Establish collaboration patterns. Define clear interaction patterns between agents and developers. Create simple rules like "agents propose, humans approve" for critical decisions and "agents execute, humans monitor" for routine tasks. Implement notification systems that alert developers only when agent actions require attention, not for every automated task. Test these patterns with a small pilot team, then refine them based on feedback before rolling them out more broadly.
Nurture those feedback systems. Standardize engineering productivity metrics across teams and institutionalize data-driven rituals. Establish a regular AI performance review practice where you analyze the quality and impact of AI-generated outputs. Create feedback collection mechanisms that capture your developers' quantitative data and qualitative insights. Use this data to continuously tune your AI systems and identify patterns that indicate when AI is helping versus hindering productivity.

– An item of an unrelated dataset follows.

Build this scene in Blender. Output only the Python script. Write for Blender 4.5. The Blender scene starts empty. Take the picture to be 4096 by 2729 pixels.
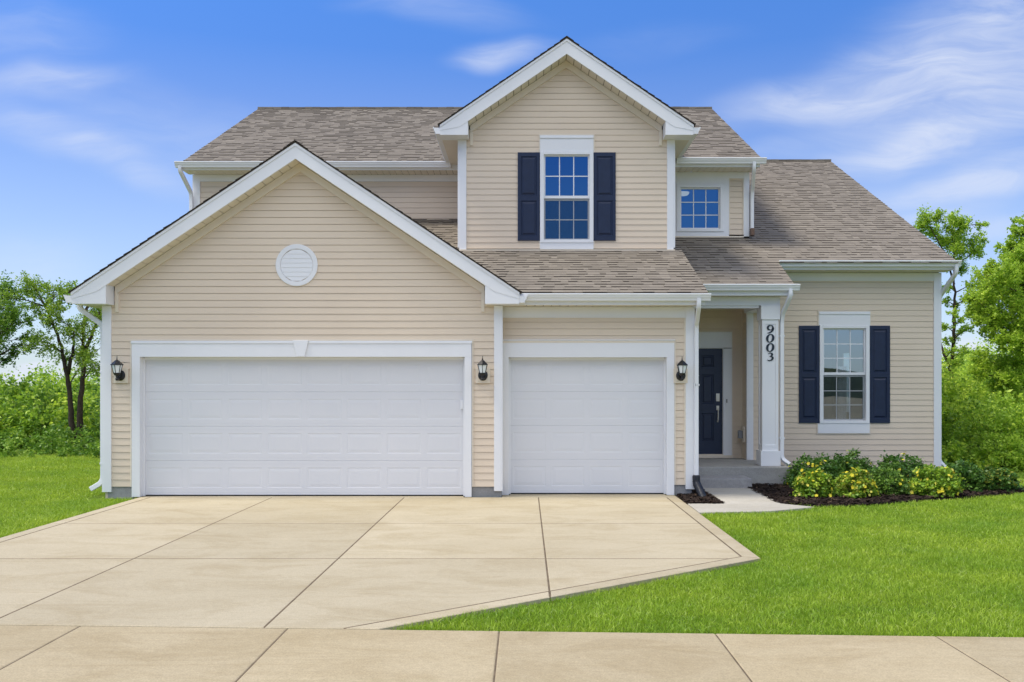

The window for experimentation-only AI strategies is closing
AI-driven development is actively reshaping software engineering, and it’s time to start moving beyond simple experimentations. The teams that address these foundational challenges today will be positioned to realize AI-driven development's full potential tomorrow. Those who continue treating AI as another tool will find themselves increasingly left behind.
The shift requires more than integrating new technologies. It demands rethinking how teams work, how systems communicate, and how organizations build trust in automation. However, the opportunity is unprecedented for engineering leaders willing to make these changes. The question isn't whether AI will transform software development, it's whether your organization will be ready when it does.